→ DIRECTIONS
Skip pictures; extract every line from the one with "Build this scene" through the one with "scene.camera = cam", exactly as written.

→ ENTRIES SUPPLIED
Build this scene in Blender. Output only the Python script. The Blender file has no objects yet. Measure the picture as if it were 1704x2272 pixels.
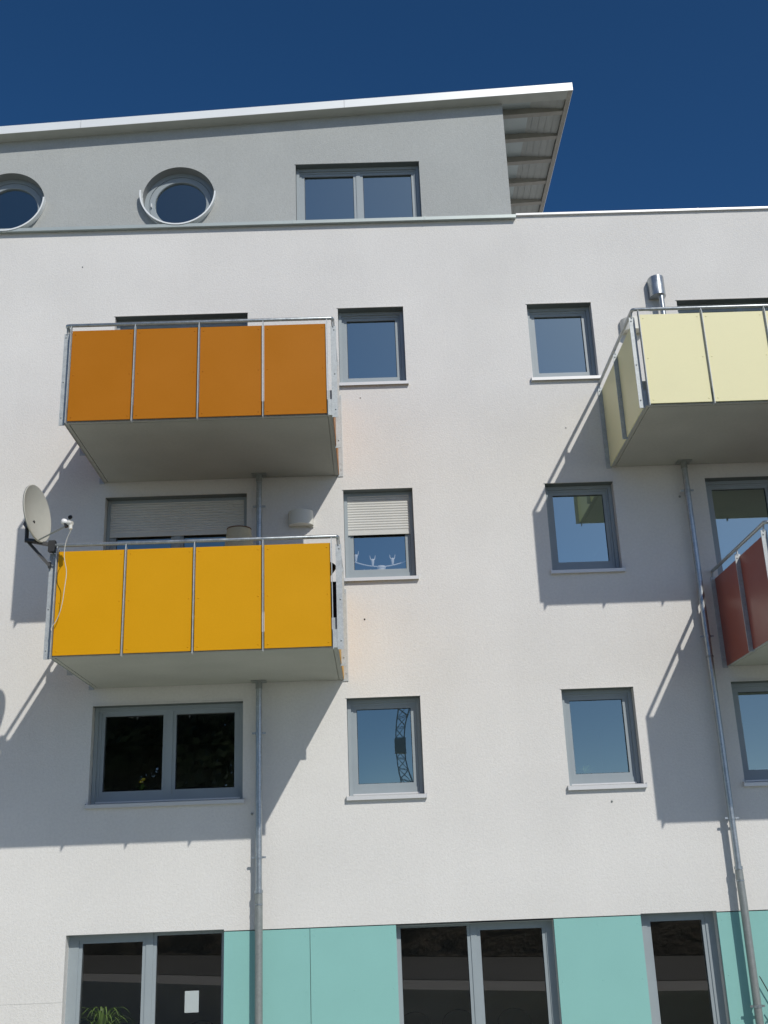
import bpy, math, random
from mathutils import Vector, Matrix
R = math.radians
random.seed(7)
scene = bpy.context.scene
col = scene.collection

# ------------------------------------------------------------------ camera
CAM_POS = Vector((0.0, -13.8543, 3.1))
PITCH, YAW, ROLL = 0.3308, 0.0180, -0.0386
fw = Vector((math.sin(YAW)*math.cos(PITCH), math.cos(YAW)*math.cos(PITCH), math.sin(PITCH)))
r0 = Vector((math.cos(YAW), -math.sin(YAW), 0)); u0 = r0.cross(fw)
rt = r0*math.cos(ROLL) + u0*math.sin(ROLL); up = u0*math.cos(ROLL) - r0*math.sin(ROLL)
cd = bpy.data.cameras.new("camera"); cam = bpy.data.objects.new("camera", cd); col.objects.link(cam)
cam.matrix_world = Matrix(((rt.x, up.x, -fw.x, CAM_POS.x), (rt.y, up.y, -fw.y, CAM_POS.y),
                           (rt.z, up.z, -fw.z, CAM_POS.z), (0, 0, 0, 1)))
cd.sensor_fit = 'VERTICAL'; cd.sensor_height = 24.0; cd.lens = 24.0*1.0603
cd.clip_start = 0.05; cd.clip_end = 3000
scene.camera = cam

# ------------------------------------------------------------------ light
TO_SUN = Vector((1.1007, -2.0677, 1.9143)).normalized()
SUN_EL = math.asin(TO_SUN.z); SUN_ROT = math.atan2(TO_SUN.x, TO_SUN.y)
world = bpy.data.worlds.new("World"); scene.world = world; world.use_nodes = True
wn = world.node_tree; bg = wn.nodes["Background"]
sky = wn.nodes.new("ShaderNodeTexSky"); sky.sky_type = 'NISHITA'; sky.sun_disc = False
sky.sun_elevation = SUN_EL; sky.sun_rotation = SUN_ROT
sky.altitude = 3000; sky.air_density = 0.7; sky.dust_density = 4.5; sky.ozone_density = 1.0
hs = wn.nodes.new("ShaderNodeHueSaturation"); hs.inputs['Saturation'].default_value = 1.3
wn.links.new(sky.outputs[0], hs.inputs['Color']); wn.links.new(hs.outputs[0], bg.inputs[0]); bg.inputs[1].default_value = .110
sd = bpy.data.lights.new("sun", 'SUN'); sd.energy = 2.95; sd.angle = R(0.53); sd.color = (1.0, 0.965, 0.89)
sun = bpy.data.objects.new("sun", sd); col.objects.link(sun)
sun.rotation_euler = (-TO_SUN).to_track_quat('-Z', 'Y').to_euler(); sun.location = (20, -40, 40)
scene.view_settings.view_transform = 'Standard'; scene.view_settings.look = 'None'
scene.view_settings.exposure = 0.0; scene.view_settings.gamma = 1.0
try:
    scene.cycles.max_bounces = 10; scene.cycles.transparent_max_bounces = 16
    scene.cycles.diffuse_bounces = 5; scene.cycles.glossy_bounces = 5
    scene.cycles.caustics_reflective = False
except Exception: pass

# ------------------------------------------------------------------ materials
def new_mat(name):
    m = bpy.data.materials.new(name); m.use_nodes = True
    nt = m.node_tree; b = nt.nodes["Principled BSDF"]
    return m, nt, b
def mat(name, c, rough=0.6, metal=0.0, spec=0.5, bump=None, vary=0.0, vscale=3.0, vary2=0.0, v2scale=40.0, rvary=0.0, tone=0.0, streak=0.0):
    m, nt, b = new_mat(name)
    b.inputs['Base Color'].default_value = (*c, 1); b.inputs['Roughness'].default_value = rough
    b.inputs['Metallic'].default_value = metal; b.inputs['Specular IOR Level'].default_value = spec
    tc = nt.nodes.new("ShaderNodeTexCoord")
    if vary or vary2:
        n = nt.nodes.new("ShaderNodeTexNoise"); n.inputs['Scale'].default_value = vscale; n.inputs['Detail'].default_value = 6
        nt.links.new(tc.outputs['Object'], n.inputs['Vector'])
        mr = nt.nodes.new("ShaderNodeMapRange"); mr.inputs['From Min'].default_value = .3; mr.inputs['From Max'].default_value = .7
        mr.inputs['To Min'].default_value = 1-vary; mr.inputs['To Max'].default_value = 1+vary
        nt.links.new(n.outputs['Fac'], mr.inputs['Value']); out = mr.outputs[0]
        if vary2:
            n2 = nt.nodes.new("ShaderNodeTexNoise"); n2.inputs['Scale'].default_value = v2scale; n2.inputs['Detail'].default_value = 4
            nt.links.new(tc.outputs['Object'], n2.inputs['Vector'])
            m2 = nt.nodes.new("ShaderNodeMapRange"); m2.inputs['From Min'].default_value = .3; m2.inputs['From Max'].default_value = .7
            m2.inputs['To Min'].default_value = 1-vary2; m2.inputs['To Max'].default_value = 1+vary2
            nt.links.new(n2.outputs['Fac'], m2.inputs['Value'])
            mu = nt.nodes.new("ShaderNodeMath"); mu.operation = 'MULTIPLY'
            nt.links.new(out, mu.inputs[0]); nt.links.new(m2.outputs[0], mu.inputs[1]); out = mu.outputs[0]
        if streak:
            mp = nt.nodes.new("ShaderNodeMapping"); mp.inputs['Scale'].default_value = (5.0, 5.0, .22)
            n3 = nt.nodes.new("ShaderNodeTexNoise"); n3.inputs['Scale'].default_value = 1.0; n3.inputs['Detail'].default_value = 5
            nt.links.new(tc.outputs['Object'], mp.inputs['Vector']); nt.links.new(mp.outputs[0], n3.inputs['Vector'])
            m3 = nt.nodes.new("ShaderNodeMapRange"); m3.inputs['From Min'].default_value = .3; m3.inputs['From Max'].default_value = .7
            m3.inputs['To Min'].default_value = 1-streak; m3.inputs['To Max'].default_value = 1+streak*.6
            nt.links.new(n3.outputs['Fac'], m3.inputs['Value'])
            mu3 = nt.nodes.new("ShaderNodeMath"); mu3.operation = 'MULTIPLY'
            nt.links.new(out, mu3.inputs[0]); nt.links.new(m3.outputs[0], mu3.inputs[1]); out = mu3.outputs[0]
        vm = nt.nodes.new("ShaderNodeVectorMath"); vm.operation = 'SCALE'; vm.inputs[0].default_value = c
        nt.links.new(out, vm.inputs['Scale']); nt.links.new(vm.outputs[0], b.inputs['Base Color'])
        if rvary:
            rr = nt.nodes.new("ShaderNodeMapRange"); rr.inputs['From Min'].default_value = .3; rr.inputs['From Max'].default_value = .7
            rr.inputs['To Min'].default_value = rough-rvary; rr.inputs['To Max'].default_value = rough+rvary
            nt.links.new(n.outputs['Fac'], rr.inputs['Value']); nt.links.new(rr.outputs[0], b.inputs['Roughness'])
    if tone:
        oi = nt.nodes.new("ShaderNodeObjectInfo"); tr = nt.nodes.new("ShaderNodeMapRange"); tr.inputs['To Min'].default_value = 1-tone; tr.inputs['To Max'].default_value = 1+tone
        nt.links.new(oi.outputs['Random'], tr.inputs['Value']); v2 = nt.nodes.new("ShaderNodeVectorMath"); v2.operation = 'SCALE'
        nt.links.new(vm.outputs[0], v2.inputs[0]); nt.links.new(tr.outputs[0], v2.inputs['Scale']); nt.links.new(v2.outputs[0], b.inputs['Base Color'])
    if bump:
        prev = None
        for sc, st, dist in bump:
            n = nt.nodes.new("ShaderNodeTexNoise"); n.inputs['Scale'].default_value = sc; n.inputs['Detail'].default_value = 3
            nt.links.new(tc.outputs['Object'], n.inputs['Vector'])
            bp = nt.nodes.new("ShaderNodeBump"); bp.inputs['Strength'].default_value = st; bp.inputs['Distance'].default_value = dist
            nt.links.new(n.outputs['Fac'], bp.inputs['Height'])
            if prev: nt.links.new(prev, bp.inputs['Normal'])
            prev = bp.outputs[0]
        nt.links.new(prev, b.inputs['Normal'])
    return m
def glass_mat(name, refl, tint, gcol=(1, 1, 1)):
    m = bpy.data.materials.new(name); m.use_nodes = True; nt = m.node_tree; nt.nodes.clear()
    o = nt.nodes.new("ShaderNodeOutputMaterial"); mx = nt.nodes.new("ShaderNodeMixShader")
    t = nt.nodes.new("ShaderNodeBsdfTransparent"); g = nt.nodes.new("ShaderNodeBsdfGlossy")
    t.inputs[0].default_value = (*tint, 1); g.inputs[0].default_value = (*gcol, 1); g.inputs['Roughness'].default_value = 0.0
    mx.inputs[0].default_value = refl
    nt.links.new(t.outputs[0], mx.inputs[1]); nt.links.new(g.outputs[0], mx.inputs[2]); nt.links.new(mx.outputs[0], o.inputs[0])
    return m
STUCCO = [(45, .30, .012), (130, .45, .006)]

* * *

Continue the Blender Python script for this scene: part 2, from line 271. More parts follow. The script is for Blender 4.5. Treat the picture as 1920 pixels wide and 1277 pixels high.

→ THE RESULT
Build this scene in Blender. Output only the Python script. The Blender file has no objects yet. Measure the picture as if it were 1704x2272 pixels.
import bpy, math, random
from mathutils import Vector, Matrix
R = math.radians
random.seed(7)
scene = bpy.context.scene
col = scene.collection

# ------------------------------------------------------------------ camera
CAM_POS = Vector((0.0, -13.8543, 3.1))
PITCH, YAW, ROLL = 0.3308, 0.0180, -0.0386
fw = Vector((math.sin(YAW)*math.cos(PITCH), math.cos(YAW)*math.cos(PITCH), math.sin(PITCH)))
r0 = Vector((math.cos(YAW), -math.sin(YAW), 0)); u0 = r0.cross(fw)
rt = r0*math.cos(ROLL) + u0*math.sin(ROLL); up = u0*math.cos(ROLL) - r0*math.sin(ROLL)
cd = bpy.data.cameras.new("camera"); cam = bpy.data.objects.new("camera", cd); col.objects.link(cam)
cam.matrix_world = Matrix(((rt.x, up.x, -fw.x, CAM_POS.x), (rt.y, up.y, -fw.y, CAM_POS.y),
                           (rt.z, up.z, -fw.z, CAM_POS.z), (0, 0, 0, 1)))
cd.sensor_fit = 'VERTICAL'; cd.sensor_height = 24.0; cd.lens = 24.0*1.0603
cd.clip_start = 0.05; cd.clip_end = 3000
scene.camera = cam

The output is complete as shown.